#### Supplied data

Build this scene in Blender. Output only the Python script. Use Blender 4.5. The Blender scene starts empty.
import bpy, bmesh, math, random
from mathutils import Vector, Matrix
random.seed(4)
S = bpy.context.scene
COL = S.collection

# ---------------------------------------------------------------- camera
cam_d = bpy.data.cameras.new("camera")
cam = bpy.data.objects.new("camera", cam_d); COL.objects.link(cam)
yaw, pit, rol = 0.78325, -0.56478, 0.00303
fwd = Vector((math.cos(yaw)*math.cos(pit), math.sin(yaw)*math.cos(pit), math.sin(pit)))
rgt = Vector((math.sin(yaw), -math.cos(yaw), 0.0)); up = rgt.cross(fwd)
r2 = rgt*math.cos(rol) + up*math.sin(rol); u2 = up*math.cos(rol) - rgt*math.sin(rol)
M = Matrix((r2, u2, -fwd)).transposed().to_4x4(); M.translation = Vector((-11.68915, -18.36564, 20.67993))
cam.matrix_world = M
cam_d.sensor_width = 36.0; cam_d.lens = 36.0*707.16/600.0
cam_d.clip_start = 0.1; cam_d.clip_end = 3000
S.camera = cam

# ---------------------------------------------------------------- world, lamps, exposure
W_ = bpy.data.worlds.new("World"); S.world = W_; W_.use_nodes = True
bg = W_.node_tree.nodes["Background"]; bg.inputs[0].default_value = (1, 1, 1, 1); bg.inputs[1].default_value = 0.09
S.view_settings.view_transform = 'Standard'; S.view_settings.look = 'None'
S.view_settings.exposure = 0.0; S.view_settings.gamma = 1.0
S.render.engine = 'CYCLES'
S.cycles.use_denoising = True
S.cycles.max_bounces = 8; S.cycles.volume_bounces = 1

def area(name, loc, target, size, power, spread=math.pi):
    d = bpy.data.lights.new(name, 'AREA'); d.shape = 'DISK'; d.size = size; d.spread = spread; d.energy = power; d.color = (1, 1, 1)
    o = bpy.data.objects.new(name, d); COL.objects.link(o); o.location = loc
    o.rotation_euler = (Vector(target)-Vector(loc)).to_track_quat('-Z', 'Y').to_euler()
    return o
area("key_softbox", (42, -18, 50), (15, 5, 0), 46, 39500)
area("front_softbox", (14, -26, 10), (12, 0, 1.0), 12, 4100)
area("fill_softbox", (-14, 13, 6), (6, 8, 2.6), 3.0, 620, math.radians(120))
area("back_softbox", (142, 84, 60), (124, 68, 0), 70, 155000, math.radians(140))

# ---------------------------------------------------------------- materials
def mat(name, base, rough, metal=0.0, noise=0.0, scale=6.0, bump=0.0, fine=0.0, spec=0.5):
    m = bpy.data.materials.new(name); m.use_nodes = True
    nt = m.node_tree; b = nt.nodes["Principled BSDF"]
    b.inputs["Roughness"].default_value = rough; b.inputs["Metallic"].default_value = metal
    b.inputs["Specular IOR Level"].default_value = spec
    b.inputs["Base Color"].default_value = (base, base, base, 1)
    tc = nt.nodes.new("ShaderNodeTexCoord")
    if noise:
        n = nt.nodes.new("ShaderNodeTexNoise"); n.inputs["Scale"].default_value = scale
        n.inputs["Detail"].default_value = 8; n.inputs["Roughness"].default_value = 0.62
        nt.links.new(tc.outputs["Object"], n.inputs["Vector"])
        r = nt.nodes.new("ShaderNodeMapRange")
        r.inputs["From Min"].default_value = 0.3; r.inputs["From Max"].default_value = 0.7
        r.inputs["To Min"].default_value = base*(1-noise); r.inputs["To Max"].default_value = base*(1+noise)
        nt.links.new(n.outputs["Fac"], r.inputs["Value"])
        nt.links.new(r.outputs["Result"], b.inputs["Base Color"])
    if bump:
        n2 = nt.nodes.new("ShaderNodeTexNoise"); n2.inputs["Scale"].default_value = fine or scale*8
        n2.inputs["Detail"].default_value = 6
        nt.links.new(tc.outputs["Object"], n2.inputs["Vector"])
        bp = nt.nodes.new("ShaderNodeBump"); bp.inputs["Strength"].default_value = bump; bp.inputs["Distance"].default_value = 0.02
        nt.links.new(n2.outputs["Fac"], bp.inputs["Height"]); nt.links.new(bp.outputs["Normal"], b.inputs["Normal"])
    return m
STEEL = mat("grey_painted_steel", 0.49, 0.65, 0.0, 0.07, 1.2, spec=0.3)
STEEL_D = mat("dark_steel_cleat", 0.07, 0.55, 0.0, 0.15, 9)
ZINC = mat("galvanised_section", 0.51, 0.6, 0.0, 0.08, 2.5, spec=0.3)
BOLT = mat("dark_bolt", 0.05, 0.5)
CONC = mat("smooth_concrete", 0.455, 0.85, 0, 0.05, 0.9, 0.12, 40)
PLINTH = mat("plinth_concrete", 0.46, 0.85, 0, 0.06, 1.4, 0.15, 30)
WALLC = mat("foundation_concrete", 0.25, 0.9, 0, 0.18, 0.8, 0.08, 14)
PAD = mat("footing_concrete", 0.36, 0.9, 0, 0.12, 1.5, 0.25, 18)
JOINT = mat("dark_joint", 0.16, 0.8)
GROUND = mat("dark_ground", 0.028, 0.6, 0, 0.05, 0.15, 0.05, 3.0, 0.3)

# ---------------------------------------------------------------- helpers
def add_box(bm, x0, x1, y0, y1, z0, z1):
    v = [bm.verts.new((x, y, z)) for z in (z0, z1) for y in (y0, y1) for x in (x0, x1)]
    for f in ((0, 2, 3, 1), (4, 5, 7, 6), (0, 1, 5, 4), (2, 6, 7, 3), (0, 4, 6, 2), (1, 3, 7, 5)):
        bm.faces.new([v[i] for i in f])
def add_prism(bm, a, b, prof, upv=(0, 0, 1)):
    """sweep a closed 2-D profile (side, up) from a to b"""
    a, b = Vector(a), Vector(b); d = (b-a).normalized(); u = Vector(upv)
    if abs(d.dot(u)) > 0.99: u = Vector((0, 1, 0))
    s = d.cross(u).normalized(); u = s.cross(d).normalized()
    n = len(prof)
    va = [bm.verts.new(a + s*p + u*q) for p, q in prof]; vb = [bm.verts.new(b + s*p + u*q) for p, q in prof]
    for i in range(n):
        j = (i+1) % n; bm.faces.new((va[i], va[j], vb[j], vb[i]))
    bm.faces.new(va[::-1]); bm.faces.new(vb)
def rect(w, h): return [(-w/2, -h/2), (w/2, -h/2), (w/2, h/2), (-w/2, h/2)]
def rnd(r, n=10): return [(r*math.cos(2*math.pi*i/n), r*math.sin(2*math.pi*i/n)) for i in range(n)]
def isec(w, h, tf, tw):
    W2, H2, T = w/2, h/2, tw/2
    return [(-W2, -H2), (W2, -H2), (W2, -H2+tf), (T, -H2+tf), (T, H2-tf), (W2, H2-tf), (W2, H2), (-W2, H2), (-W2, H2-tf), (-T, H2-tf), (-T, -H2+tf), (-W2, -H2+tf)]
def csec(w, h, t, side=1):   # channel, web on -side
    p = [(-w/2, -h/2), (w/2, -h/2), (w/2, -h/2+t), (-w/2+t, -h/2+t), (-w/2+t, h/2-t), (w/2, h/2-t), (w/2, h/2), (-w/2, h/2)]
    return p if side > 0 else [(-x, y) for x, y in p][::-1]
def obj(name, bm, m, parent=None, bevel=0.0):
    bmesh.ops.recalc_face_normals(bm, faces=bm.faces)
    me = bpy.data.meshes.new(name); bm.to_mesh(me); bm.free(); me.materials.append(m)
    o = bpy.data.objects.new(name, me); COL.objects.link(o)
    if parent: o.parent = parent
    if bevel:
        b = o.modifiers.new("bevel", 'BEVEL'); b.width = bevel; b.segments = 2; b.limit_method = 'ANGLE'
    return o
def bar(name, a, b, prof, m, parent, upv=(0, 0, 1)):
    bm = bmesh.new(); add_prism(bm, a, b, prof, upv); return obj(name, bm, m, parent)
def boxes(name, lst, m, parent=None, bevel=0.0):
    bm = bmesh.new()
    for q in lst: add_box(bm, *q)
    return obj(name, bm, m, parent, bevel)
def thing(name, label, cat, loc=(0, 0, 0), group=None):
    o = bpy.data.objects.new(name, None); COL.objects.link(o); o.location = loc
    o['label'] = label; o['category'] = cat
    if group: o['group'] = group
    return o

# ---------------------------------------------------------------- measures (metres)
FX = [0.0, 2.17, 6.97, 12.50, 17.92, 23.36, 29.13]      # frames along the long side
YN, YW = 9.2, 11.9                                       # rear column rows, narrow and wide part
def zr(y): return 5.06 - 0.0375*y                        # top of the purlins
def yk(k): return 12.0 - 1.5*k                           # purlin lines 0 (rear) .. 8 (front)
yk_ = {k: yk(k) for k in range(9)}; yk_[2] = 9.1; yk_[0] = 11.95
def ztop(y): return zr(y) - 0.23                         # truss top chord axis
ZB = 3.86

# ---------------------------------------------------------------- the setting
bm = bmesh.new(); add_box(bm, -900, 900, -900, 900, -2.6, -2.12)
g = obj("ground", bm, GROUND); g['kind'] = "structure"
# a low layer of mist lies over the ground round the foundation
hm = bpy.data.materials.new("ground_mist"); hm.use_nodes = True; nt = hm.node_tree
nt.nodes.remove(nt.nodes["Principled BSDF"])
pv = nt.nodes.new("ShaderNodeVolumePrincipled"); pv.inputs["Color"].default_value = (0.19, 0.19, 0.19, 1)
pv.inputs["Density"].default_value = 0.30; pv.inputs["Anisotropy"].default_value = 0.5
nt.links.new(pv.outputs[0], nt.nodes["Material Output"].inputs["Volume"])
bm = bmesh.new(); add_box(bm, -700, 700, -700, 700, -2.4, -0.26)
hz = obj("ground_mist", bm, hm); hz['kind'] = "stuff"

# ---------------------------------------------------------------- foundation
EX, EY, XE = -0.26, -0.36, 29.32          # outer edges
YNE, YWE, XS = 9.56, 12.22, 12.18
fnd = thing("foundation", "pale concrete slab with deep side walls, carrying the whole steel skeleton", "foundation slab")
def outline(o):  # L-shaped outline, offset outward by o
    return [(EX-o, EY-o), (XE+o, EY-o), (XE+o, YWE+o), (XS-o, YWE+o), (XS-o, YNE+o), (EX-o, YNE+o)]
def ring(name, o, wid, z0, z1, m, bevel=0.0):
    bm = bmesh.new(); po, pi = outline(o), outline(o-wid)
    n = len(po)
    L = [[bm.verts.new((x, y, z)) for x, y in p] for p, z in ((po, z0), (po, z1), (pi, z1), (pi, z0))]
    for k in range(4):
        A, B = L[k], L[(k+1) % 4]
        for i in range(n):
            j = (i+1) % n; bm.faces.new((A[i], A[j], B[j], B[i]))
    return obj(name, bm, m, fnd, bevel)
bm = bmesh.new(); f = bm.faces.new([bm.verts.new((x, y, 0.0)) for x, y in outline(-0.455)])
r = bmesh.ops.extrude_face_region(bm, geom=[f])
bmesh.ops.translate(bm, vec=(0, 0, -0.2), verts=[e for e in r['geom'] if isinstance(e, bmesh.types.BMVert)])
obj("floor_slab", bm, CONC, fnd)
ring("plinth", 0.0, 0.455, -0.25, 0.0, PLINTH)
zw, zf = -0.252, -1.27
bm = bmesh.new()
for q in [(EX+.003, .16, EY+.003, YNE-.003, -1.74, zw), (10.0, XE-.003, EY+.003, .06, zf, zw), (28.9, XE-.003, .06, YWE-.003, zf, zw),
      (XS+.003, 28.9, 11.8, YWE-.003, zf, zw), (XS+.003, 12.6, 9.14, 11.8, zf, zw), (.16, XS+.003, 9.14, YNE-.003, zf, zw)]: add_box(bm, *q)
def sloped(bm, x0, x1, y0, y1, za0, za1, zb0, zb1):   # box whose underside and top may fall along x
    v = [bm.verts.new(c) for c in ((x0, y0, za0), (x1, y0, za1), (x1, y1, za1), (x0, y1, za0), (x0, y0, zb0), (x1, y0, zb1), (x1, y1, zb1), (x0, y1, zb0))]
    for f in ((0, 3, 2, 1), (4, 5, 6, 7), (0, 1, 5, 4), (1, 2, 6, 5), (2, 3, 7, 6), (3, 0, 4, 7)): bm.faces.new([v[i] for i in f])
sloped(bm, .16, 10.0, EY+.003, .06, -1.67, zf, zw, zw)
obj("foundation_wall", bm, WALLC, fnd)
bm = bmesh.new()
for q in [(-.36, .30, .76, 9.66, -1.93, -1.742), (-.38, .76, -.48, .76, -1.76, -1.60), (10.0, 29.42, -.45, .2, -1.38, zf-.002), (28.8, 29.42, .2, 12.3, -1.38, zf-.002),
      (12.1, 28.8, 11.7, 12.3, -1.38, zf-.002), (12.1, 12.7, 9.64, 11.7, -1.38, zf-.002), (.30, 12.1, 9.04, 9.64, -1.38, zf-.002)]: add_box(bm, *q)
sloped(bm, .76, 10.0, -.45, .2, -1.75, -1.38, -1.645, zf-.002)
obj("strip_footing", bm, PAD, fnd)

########

### Work to complete
Lines from the beginning of the data above through the line containing "S.camera = cam" are to be returned exactly, and no others.

### Completed exercise
Build this scene in Blender. Output only the Python script. Use Blender 4.5. The Blender scene starts empty.
import bpy, bmesh, math, random
from mathutils import Vector, Matrix
random.seed(4)
S = bpy.context.scene
COL = S.collection

# ---------------------------------------------------------------- camera
cam_d = bpy.data.cameras.new("camera")
cam = bpy.data.objects.new("camera", cam_d); COL.objects.link(cam)
yaw, pit, rol = 0.78325, -0.56478, 0.00303
fwd = Vector((math.cos(yaw)*math.cos(pit), math.sin(yaw)*math.cos(pit), math.sin(pit)))
rgt = Vector((math.sin(yaw), -math.cos(yaw), 0.0)); up = rgt.cross(fwd)
r2 = rgt*math.cos(rol) + up*math.sin(rol); u2 = up*math.cos(rol) - rgt*math.sin(rol)
M = Matrix((r2, u2, -fwd)).transposed().to_4x4(); M.translation = Vector((-11.68915, -18.36564, 20.67993))
cam.matrix_world = M
cam_d.sensor_width = 36.0; cam_d.lens = 36.0*707.16/600.0
cam_d.clip_start = 0.1; cam_d.clip_end = 3000
S.camera = cam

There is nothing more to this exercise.